[Rows from a dataset]
-*-*-

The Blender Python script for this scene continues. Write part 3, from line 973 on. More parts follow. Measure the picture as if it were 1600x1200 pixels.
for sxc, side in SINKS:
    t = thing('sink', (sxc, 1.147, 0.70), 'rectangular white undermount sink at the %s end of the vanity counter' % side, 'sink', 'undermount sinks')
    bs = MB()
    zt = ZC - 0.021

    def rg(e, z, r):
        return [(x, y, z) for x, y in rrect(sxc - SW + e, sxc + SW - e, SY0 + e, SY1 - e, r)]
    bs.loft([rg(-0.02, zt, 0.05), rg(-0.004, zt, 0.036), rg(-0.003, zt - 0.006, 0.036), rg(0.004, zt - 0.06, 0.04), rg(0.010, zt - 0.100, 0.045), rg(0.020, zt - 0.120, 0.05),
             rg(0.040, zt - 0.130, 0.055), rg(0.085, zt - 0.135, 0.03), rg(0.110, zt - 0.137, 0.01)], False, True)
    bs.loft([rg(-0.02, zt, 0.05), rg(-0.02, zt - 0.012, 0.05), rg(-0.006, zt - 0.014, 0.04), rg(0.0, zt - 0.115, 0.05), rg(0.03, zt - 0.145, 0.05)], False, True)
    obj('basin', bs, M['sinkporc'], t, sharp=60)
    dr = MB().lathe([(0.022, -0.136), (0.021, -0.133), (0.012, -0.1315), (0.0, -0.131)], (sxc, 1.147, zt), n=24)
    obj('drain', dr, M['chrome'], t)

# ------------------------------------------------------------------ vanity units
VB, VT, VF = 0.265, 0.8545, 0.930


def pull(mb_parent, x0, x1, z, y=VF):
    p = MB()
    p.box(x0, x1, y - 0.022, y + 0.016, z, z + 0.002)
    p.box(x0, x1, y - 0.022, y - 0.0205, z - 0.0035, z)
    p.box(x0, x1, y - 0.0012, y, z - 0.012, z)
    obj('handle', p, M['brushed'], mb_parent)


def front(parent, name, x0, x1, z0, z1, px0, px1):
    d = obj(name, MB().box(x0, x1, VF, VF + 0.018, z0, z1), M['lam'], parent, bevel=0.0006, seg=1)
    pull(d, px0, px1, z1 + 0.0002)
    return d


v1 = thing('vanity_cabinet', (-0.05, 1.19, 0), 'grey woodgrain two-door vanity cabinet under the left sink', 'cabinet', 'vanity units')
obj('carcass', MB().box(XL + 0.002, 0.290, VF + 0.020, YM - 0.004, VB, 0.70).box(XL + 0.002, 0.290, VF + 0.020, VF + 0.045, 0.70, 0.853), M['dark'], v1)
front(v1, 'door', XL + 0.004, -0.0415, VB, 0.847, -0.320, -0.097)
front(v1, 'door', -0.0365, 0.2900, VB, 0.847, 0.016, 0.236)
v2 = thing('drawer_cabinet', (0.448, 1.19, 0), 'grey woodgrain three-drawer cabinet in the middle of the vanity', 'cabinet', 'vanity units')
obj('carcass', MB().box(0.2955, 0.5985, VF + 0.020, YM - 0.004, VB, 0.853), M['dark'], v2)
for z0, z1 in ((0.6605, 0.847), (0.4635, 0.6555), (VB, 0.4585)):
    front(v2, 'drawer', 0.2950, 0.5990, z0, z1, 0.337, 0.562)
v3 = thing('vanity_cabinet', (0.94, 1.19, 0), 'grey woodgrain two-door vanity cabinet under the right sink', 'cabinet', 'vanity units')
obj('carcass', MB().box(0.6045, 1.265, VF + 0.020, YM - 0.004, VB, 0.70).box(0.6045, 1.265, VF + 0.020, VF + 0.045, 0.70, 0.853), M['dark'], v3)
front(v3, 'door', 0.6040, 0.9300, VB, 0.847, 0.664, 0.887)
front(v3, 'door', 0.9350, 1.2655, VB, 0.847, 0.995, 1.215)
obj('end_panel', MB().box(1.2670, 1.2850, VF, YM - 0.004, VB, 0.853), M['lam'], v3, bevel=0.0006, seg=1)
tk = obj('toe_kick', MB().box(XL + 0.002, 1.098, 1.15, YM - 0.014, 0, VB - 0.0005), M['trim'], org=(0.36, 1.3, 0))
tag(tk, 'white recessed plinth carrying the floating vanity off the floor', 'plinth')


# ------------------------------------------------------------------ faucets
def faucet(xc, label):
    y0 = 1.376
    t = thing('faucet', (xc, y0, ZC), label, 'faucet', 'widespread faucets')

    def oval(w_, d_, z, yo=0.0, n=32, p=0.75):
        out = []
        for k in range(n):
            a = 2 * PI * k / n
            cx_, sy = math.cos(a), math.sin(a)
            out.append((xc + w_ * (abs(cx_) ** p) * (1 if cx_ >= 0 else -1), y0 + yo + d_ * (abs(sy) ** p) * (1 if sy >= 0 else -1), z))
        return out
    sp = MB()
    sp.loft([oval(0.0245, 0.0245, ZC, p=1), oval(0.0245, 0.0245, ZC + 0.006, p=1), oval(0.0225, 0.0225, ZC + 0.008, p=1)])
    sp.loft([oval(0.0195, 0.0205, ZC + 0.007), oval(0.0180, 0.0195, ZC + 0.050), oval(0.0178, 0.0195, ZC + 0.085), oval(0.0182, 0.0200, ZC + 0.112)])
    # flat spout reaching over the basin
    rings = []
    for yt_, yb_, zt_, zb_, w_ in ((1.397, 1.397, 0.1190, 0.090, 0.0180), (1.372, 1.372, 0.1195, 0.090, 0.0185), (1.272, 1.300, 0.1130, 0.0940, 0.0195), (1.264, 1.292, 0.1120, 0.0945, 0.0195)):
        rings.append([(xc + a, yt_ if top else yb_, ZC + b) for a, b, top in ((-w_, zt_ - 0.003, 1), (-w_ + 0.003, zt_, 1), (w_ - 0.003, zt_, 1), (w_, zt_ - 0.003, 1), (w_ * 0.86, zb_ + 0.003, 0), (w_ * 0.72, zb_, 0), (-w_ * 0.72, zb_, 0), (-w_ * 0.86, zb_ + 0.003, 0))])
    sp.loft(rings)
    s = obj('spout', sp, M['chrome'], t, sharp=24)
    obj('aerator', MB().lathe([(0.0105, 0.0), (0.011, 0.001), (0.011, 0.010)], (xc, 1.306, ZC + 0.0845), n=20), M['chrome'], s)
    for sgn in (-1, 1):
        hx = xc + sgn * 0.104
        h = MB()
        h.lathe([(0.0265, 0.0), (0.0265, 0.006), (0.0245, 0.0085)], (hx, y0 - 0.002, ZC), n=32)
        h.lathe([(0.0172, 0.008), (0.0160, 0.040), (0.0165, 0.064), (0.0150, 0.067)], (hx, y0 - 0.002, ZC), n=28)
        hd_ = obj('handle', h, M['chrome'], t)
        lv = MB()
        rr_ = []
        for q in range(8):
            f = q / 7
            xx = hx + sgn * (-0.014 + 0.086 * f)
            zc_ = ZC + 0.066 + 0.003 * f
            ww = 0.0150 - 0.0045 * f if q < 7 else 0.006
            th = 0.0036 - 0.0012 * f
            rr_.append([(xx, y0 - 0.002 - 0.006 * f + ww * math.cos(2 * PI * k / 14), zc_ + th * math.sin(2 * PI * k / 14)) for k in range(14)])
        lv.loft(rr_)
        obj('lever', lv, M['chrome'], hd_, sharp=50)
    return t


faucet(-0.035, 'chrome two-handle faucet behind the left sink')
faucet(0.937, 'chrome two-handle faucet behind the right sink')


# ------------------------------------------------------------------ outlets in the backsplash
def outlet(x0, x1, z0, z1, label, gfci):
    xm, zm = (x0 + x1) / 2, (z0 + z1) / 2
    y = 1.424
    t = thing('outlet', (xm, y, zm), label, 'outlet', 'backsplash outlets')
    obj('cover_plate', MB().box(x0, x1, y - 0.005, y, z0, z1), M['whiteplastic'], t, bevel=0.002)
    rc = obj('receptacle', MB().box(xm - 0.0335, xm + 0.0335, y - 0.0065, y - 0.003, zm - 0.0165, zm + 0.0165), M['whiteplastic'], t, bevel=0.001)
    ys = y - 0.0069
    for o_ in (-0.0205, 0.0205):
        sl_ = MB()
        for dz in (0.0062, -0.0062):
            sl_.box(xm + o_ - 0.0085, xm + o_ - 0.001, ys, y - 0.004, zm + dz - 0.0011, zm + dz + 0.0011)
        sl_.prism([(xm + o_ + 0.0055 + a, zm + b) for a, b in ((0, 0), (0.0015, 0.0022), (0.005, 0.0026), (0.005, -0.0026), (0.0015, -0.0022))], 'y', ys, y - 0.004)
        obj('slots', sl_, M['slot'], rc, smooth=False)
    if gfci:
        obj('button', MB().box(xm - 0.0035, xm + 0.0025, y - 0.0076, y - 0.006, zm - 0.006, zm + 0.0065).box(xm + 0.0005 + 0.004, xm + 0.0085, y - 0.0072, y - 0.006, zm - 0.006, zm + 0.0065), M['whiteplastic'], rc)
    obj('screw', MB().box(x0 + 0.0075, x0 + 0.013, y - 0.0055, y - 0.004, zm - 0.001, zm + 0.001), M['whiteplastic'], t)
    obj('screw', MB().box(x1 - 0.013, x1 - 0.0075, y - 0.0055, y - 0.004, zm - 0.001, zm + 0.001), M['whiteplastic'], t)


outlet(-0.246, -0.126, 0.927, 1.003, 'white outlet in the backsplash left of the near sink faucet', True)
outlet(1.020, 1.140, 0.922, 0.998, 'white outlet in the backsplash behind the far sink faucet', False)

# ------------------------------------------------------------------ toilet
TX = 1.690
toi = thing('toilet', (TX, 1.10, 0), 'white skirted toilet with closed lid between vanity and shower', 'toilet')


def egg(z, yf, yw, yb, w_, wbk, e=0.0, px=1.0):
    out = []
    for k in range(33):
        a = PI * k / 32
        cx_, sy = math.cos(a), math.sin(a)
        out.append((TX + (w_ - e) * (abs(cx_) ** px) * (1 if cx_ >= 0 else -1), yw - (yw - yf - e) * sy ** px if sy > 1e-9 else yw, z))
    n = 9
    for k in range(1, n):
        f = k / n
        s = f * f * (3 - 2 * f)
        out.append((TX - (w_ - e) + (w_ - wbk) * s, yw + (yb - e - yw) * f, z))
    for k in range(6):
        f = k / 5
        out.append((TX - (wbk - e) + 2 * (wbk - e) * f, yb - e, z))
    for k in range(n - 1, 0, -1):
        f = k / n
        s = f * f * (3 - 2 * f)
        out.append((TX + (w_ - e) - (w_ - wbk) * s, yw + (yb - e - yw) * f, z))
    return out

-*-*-

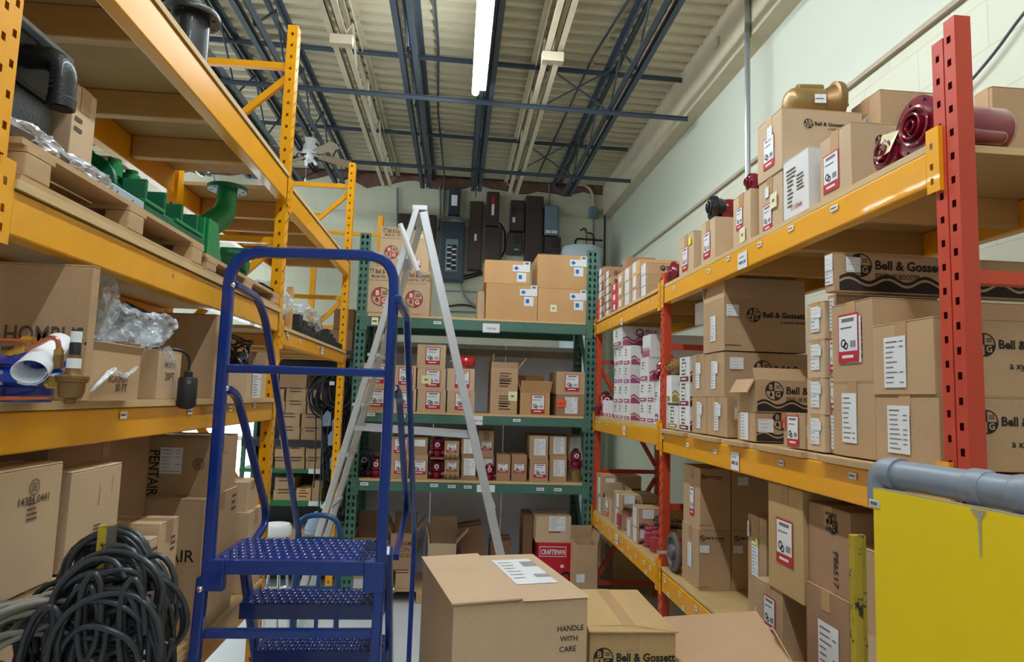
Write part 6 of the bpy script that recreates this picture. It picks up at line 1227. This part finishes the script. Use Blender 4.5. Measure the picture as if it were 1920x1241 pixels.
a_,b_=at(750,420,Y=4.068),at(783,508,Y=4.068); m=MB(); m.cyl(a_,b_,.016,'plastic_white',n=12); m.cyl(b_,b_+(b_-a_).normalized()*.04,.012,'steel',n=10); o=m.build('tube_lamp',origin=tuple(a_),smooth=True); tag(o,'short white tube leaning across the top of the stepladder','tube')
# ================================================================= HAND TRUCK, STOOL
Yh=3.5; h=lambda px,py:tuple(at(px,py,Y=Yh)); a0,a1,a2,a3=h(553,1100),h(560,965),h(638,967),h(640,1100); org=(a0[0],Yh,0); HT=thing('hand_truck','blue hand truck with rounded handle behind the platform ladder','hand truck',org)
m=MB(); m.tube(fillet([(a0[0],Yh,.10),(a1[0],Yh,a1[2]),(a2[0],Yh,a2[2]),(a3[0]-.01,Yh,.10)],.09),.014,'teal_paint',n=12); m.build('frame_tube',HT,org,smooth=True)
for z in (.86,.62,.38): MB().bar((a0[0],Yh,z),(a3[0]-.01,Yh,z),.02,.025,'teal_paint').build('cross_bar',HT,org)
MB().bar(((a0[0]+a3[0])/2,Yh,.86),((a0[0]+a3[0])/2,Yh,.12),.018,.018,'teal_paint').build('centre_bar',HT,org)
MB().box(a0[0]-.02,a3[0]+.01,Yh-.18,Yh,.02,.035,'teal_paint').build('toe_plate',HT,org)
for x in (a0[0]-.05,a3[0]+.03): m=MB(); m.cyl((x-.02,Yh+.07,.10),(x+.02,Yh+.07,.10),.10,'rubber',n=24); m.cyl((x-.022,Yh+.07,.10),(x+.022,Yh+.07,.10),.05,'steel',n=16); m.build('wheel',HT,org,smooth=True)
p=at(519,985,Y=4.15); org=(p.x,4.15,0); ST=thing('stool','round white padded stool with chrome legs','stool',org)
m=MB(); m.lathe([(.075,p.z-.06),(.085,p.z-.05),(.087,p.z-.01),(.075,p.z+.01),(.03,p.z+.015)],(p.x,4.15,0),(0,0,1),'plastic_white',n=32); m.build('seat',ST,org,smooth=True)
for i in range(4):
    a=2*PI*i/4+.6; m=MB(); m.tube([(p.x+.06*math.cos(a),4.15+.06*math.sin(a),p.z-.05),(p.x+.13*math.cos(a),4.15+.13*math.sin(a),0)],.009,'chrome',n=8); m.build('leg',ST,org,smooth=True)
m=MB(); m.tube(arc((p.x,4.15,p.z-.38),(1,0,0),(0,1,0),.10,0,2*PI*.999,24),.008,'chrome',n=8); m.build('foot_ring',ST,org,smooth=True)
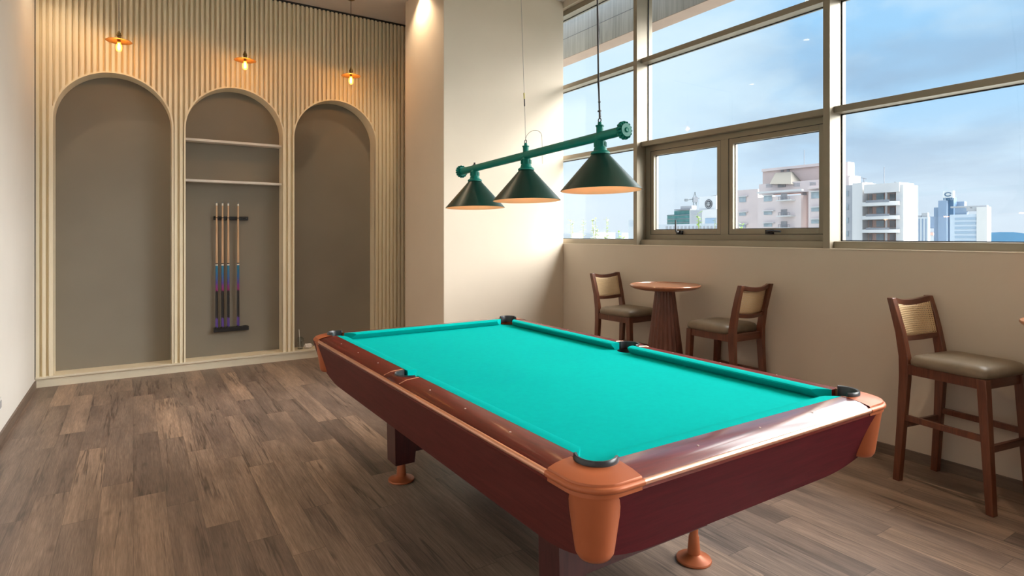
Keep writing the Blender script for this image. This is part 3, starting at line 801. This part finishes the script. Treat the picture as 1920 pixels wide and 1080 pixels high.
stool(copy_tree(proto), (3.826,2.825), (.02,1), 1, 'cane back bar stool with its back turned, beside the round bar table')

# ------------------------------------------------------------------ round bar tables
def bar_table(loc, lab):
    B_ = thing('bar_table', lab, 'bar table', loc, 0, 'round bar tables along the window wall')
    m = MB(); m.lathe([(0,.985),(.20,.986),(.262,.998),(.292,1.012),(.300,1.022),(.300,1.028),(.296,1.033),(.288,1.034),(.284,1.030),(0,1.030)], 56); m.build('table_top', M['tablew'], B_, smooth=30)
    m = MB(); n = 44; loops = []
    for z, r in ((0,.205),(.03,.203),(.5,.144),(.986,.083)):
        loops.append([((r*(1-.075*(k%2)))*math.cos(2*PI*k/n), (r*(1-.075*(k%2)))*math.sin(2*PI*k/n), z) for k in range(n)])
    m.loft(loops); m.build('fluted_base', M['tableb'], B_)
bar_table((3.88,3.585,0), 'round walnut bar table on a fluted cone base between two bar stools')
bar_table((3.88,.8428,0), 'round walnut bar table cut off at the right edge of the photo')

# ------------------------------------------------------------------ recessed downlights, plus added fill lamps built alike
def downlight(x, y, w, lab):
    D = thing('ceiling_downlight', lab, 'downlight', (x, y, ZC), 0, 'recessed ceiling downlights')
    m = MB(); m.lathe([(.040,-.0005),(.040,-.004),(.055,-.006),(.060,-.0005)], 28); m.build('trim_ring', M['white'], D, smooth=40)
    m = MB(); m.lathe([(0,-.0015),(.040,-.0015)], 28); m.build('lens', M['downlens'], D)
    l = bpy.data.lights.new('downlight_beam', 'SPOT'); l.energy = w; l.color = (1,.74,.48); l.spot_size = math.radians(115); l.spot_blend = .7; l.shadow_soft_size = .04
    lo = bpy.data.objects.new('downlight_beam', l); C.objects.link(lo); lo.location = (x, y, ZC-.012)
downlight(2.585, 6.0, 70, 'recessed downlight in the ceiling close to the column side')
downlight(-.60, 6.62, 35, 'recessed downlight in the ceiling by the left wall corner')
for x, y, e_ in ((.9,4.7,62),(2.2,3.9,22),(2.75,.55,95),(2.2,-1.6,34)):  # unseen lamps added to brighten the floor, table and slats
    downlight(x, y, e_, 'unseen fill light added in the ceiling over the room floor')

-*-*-

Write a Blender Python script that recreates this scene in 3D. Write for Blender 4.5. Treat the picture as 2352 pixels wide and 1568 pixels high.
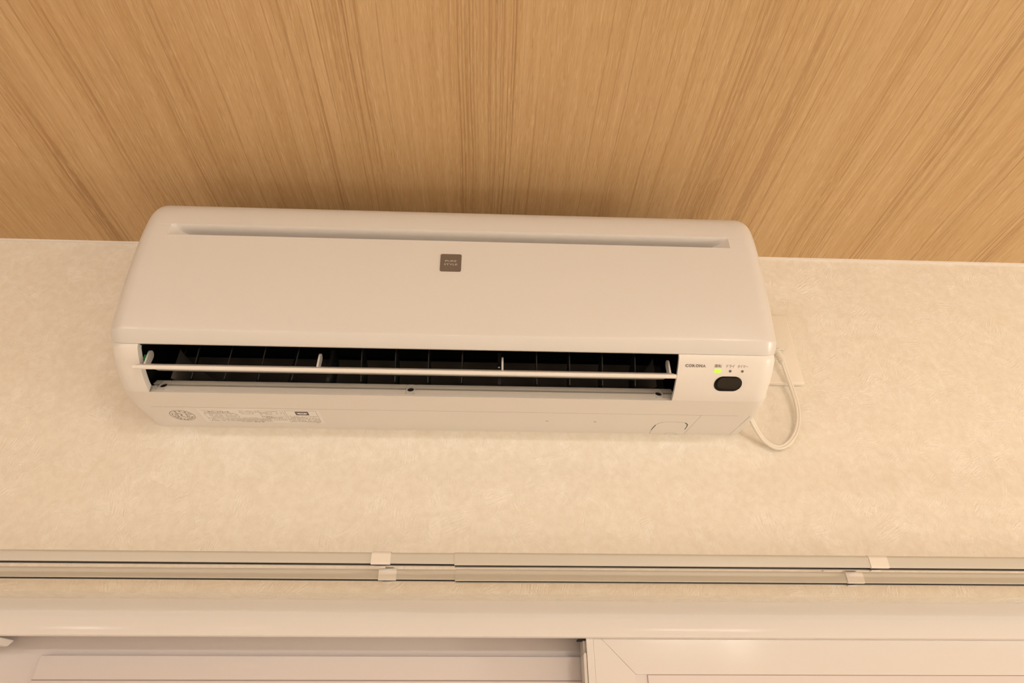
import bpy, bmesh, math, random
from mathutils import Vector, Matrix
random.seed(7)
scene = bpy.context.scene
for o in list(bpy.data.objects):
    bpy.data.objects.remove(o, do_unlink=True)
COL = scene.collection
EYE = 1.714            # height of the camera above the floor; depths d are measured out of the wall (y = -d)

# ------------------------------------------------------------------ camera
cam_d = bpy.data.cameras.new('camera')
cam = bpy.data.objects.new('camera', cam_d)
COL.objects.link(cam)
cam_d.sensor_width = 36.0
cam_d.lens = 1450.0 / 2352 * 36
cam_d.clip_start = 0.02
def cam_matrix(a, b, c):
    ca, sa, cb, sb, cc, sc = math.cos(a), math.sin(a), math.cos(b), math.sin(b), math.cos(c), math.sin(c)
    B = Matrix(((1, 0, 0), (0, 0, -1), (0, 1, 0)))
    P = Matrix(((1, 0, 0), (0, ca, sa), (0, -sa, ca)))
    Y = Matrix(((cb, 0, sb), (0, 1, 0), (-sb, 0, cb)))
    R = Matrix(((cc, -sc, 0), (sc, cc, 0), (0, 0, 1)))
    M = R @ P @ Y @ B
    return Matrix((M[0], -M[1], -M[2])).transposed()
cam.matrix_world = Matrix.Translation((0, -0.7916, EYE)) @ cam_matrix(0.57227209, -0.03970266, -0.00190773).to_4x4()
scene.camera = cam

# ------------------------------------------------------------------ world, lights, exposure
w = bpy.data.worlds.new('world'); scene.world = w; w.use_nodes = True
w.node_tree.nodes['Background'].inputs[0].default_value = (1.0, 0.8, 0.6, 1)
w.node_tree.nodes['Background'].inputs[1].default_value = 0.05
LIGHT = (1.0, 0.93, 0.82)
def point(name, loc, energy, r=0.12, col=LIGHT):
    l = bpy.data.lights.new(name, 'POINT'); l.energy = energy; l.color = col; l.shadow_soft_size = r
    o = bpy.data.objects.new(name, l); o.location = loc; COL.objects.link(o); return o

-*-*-

Keep both end lines and retype everything in the records above from the line containing "Keep writing the" through the line containing "stool(copy_tree(proto), (3.826,2.825), (.02,1), 1, 'cane", exactly, with nothing else.

Keep writing the Blender script for this image. This is part 3, starting at line 801. This part finishes the script. Treat the picture as 1920 pixels wide and 1080 pixels high.
stool(copy_tree(proto), (3.826,2.825), (.02,1), 1, 'cane back bar stool with its back turned, beside the round bar table')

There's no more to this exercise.